Given problem:
Output, word for word, every line from the line with "bump=.2, bscale=8, stain=.1)" through the final line of the data below.

Given material:
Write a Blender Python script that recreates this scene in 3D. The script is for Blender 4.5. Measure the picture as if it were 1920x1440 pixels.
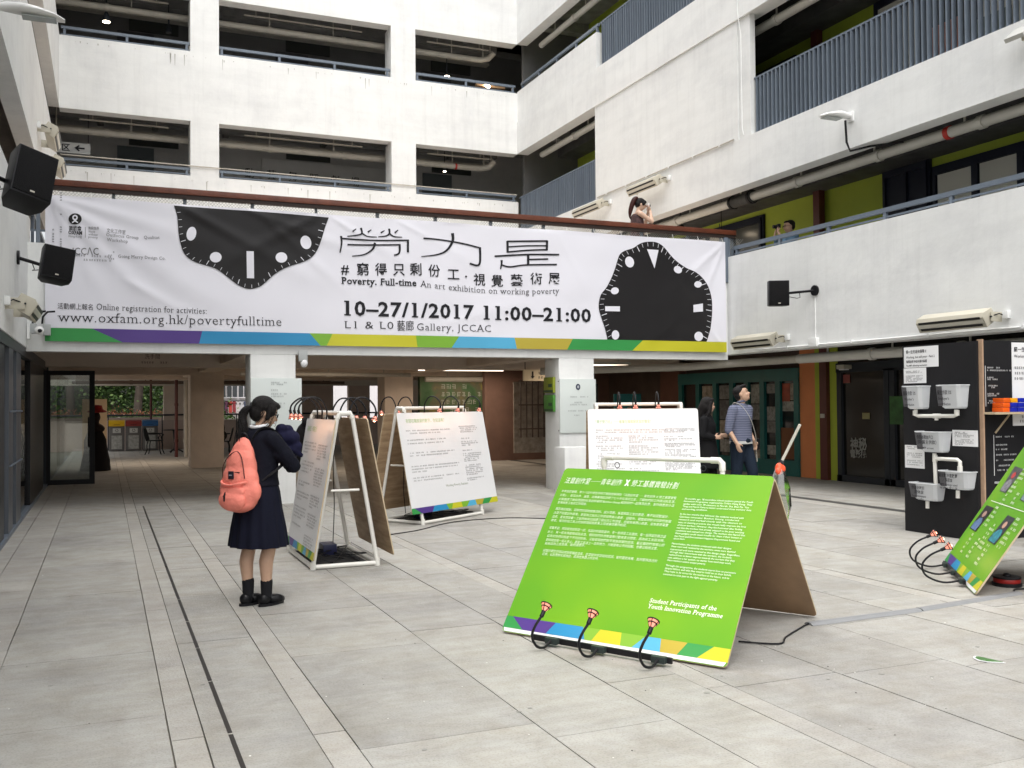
import bpy, bmesh, math, random
from mathutils import Vector as V, Matrix, Euler
from math import sin, cos, pi, radians, sqrt, atan2
random.seed(7)
for o in list(bpy.data.objects): bpy.data.objects.remove(o)
SC = bpy.context.scene
COL = SC.collection
# ------------------------------------------------------------------ camera, world, sun, exposure
CAMZ = 1.55
yaw, pitch, roll = radians(22.97), radians(1.17), radians(-0.45)
fw = V((sin(yaw)*cos(pitch), cos(yaw)*cos(pitch), sin(pitch)))
rt = V((cos(yaw), -sin(yaw), 0)); up = rt.cross(fw)
R_ = rt*cos(roll)+up*sin(roll); U_ = up*cos(roll)-rt*sin(roll)
cam = bpy.data.cameras.new('camera'); camo = bpy.data.objects.new('camera', cam); COL.objects.link(camo)
cam.sensor_width = 36; cam.lens = 33.75; cam.clip_end = 500; cam.clip_start = 0.05
m3 = Matrix((R_, U_, -fw)).transposed()
camo.matrix_world = Matrix.Translation((0, 0, CAMZ)) @ m3.to_4x4()
SC.camera = camo
SC.render.resolution_x, SC.render.resolution_y = 1024, 768
w = bpy.data.worlds.new('World'); SC.world = w; w.use_nodes = True
nt = w.node_tree; nt.nodes.clear()
sky = nt.nodes.new('ShaderNodeTexSky'); sky.sky_type = 'NISHITA'; sky.sun_disc = False
sky.sun_elevation = radians(62); sky.sun_rotation = radians(200); sky.air_density = 1.2; sky.dust_density = 6; sky.ozone_density = 1
hs = nt.nodes.new('ShaderNodeHueSaturation'); hs.inputs['Saturation'].default_value = 0.22
bg = nt.nodes.new('ShaderNodeBackground'); bg.inputs['Strength'].default_value = 0.15
wo = nt.nodes.new('ShaderNodeOutputWorld')
nt.links.new(sky.outputs[0], hs.inputs['Color']); nt.links.new(hs.outputs[0], bg.inputs['Color']); nt.links.new(bg.outputs[0], wo.inputs[0])
sl = bpy.data.lights.new('sun', 'SUN'); sl.energy = 0.85; sl.angle = radians(30); sl.color = (1, .985, .965)
so = bpy.data.objects.new('sun', sl); COL.objects.link(so)
so.rotation_euler = (radians(28), 0, radians(200-180+180))
so.location = (0, 0, 40)
SC.cycles.max_bounces = 12; SC.cycles.diffuse_bounces = 8
SC.view_settings.view_transform = 'Standard'; SC.view_settings.look = 'None'
SC.view_settings.exposure = 0.97; SC.view_settings.gamma = 1; SC.view_settings.use_curve_mapping = False
# ------------------------------------------------------------------ projection helpers (read a point off a real plane)
C0 = V((0, 0, CAMZ))
def ray(u, v): return fw + R_*((u-960)/1800) + U_*((720-v)/1800)
def G(u, v, z=0): d = ray(u, v); return C0+d*((z-CAMZ)/d.z)
def PX(u, v, X): d = ray(u, v); return C0+d*(X/d.x)
def PY(u, v, Y): d = ray(u, v); return C0+d*(Y/d.y)
def PN(u, v, p, n): d = ray(u, v); return C0+d*((p-C0).dot(n)/d.dot(n))
# ------------------------------------------------------------------ materials
MC = {}
def mat(name, col, rough=.7, metal=0, var=0., vscale=3., bump=0., bscale=40., spec=.5, emit=None, es=0, stain=0, objvar=0, alpha=None, streak=0, brush=0, band=0, mott=0):
    if name in MC: return MC[name]
    if max(col) < .06 and spec == .5: spec = .18
    m = bpy.data.materials.new(name); m.use_nodes = True; n = m.node_tree; b = n.nodes['Principled BSDF']
    b.inputs['Base Color'].default_value = (*col, 1); b.inputs['Roughness'].default_value = rough; b.inputs['Metallic'].default_value = metal
    b.inputs['Specular IOR Level'].default_value = spec
    if emit: b.inputs['Emission Color'].default_value = (*emit, 1); b.inputs['Emission Strength'].default_value = es
    tc = n.nodes.new('ShaderNodeNewGeometry')
    cur = None
    def rgb():
        r = n.nodes.new('ShaderNodeRGB'); r.outputs[0].default_value = (*col, 1); return r.outputs[0]
    def mulmix(cur, fac, dark):
        mx = n.nodes.new('ShaderNodeMix'); mx.data_type = 'RGBA'; mx.blend_type = 'MULTIPLY'
        mx.inputs[0].default_value = 1
        n.links.new(cur, mx.inputs[6]); n.links.new(fac, mx.inputs[7]); return mx.outputs[2]
    def ramp(src, a, b_, c0, c1):
        r = n.nodes.new('ShaderNodeValToRGB'); r.color_ramp.elements[0].position = a; r.color_ramp.elements[1].position = b_
        r.color_ramp.elements[0].color = (*c0, 1); r.color_ramp.elements[1].color = (*c1, 1); n.links.new(src, r.inputs[0]); return r.outputs[0]
    if var:
        cur = cur or rgb()
        t = n.nodes.new('ShaderNodeTexNoise'); t.inputs['Scale'].default_value = vscale; t.inputs['Detail'].default_value = 6; t.inputs['Roughness'].default_value = .6
        n.links.new(tc.outputs['Position'], t.inputs['Vector'])
        cur = mulmix(cur, ramp(t.outputs[0], .3, .7, (1-var,)*3, (1,)*3), 0)
    if stain:
        cur = cur or rgb()
        t = n.nodes.new('ShaderNodeTexNoise'); t.inputs['Scale'].default_value = .7; t.inputs['Detail'].default_value = 8; t.inputs['Roughness'].default_value = .72
        n.links.new(tc.outputs['Position'], t.inputs['Vector'])
        cur = mulmix(cur, ramp(t.outputs[0], .32, .52, (1-stain, 1-stain, 1-stain*.9), (1,)*3), 0)
    if streak:
        cur = cur or rgb()
        mp = n.nodes.new('ShaderNodeMapping'); mp.inputs['Scale'].default_value = (2.2, 2.2, .12)
        n.links.new(tc.outputs['Position'], mp.inputs['Vector'])
        t = n.nodes.new('ShaderNodeTexNoise'); t.inputs['Scale'].default_value = 3; t.inputs['Detail'].default_value = 7; t.inputs['Roughness'].default_value = .7
        n.links.new(mp.outputs[0], t.inputs['Vector'])
        cur = mulmix(cur, ramp(t.outputs[0], .25, .5, (1-streak,)*3, (1,)*3), 0)
    if mott:
        cur = cur or rgb(); t = n.nodes.new('ShaderNodeTexNoise'); t.inputs['Scale'].default_value = 3.1; t.inputs['Detail'].default_value = 10; t.inputs['Roughness'].default_value = .75; t.inputs['Distortion'].default_value = .4
        n.links.new(tc.outputs['Position'], t.inputs['Vector']); cur = mulmix(cur, ramp(t.outputs[0], .36, .60, (1-mott*.85, 1-mott, 1-mott*1.25), (1,)*3), 0)
        t = n.nodes.new('ShaderNodeTexNoise'); t.inputs['Scale'].default_value = 90; t.inputs['Detail'].default_value = 3
        n.links.new(tc.outputs['Position'], t.inputs['Vector']); cur = mulmix(cur, ramp(t.outputs[0], .33, .5, (.84, .84, .83), (1,)*3), 0)
    for amt, sc3, lo, hi in ((brush, (.5, 7, 1), .3, .62), (band, (.22, .22, 1.7), .36, .56)):
        if amt:
            cur = cur or rgb(); mp = n.nodes.new('ShaderNodeMapping'); mp.inputs['Scale'].default_value = sc3; n.links.new(tc.outputs['Position'], mp.inputs['Vector'])
            t = n.nodes.new('ShaderNodeTexNoise'); t.inputs['Scale'].default_value = 1.6; t.inputs['Detail'].default_value = 9; t.inputs['Roughness'].default_value = .66
            n.links.new(mp.outputs[0], t.inputs['Vector']); cur = mulmix(cur, ramp(t.outputs[0], lo, hi, (1-amt, 1-amt, 1-amt*.97), (1,)*3), 0)
    if objvar:
        cur = cur or rgb()
        oi = n.nodes.new('ShaderNodeObjectInfo')
        cur = mulmix(cur, ramp(oi.outputs['Random'], 0, 1, (1-objvar, 1-objvar, 1-objvar*.9), (1, 1, 1)), 0)
    if cur: n.links.new(cur, b.inputs['Base Color'])
    if bump:
        t = n.nodes.new('ShaderNodeTexNoise'); t.inputs['Scale'].default_value = bscale; t.inputs['Detail'].default_value = 8; t.inputs['Roughness'].default_value = .55
        n.links.new(tc.outputs['Position'], t.inputs['Vector'])
        bp = n.nodes.new('ShaderNodeBump'); bp.inputs['Strength'].default_value = bump; bp.inputs['Distance'].default_value = .02
        n.links.new(t.outputs[0], bp.inputs['Height']); n.links.new(bp.outputs[0], b.inputs['Normal'])
    if alpha is not None: b.inputs['Alpha'].default_value = alpha
    MC[name] = m; return m
def glass(name, tint=(.8, .85, .85), rough=.02, mixmin=.08, ior=1.5):
    m = bpy.data.materials.new(name); m.use_nodes = True; n = m.node_tree; n.nodes.clear()
    o = n.nodes.new('ShaderNodeOutputMaterial'); tr = n.nodes.new('ShaderNodeBsdfTransparent'); gl = n.nodes.new('ShaderNodeBsdfGlossy')
    tr.inputs[0].default_value = (*tint, 1); gl.inputs['Roughness'].default_value = rough
    fr = n.nodes.new('ShaderNodeFresnel'); fr.inputs[0].default_value = ior
    ad = n.nodes.new('ShaderNodeMath'); ad.operation = 'ADD'; ad.inputs[1].default_value = mixmin
    mx = n.nodes.new('ShaderNodeMixShader'); n.links.new(fr.outputs[0], ad.inputs[0]); n.links.new(ad.outputs[0], mx.inputs[0])
    n.links.new(tr.outputs[0], mx.inputs[1]); n.links.new(gl.outputs[0], mx.inputs[2]); n.links.new(mx.outputs[0], o.inputs[0])
    MC[name] = m; return m
WHITE = mat('white_wall_paint', (.80, .812, .80), .75, var=.05, vscale=1.3, bump=.42, bscale=2.6, stain=.10, streak=.08, band=.055)
BEIGE = mat('beige_wall_paint', (.68, .58, .49), .8, var=.12, vscale=2, bump=.2, bscale=10, stain=.12)
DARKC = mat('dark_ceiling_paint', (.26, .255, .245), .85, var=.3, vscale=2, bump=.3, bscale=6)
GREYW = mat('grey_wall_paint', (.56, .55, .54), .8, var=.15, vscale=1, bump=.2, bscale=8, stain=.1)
LIME = mat('lime_wall_paint', (.36, .45, .04), .7, var=.12, vscale=1.2, stain=.08)
BLUEST = mat('blue_grey_steel', (.155, .19, .235), .45, var=.12, vscale=6, objvar=.15)
DKST = mat('dark_grey_steel', (.035, .04, .047), .4, var=.1, vscale=4)
BLACKP = mat('black_plastic', (.012, .012, .014), .42, var=.1, vscale=10)
CREAMM = mat('cream_metal', (.52, .49, .4), .45, var=.08, vscale=8)
PVC = mat('white_pvc_pipe', (.74, .73, .68), .32, var=.06, vscale=9)
PIPEM = mat('cream_painted_pipe', (.50, .47, .41), .5, var=.2, vscale=4)
BROWNP = mat('dark_red_pipe', (.10, .022, .018), .45, var=.15, vscale=5)
PAPER = mat('white_paper_print', (.80, .81, .82), .5, var=.03)
INK = mat('black_ink', (.018, .018, .022), .55)
WINK = mat('white_ink', (.85, .88, .78), .5)
LAMPON = mat('lit_lamp_glass', (.9, .8, .6), .3, emit=(1, .82, .6), es=14)
SKIN = mat('skin', (.52, .33, .23), .5, var=.08, vscale=20, spec=.4)
HAIR = mat('black_hair', (.012, .010, .010), .5, var=.4, vscale=60, bump=.6, bscale=150)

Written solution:
GREYW = mat('grey_wall_paint', (.56, .55, .54), .8, var=.15, vscale=1, bump=.2, bscale=8, stain=.1)
LIME = mat('lime_wall_paint', (.36, .45, .04), .7, var=.12, vscale=1.2, stain=.08)
BLUEST = mat('blue_grey_steel', (.155, .19, .235), .45, var=.12, vscale=6, objvar=.15)
DKST = mat('dark_grey_steel', (.035, .04, .047), .4, var=.1, vscale=4)
BLACKP = mat('black_plastic', (.012, .012, .014), .42, var=.1, vscale=10)
CREAMM = mat('cream_metal', (.52, .49, .4), .45, var=.08, vscale=8)
PVC = mat('white_pvc_pipe', (.74, .73, .68), .32, var=.06, vscale=9)
PIPEM = mat('cream_painted_pipe', (.50, .47, .41), .5, var=.2, vscale=4)
BROWNP = mat('dark_red_pipe', (.10, .022, .018), .45, var=.15, vscale=5)
PAPER = mat('white_paper_print', (.80, .81, .82), .5, var=.03)
INK = mat('black_ink', (.018, .018, .022), .55)
WINK = mat('white_ink', (.85, .88, .78), .5)
LAMPON = mat('lit_lamp_glass', (.9, .8, .6), .3, emit=(1, .82, .6), es=14)
SKIN = mat('skin', (.52, .33, .23), .5, var=.08, vscale=20, spec=.4)
HAIR = mat('black_hair', (.012, .010, .010), .5, var=.4, vscale=60, bump=.6, bscale=150)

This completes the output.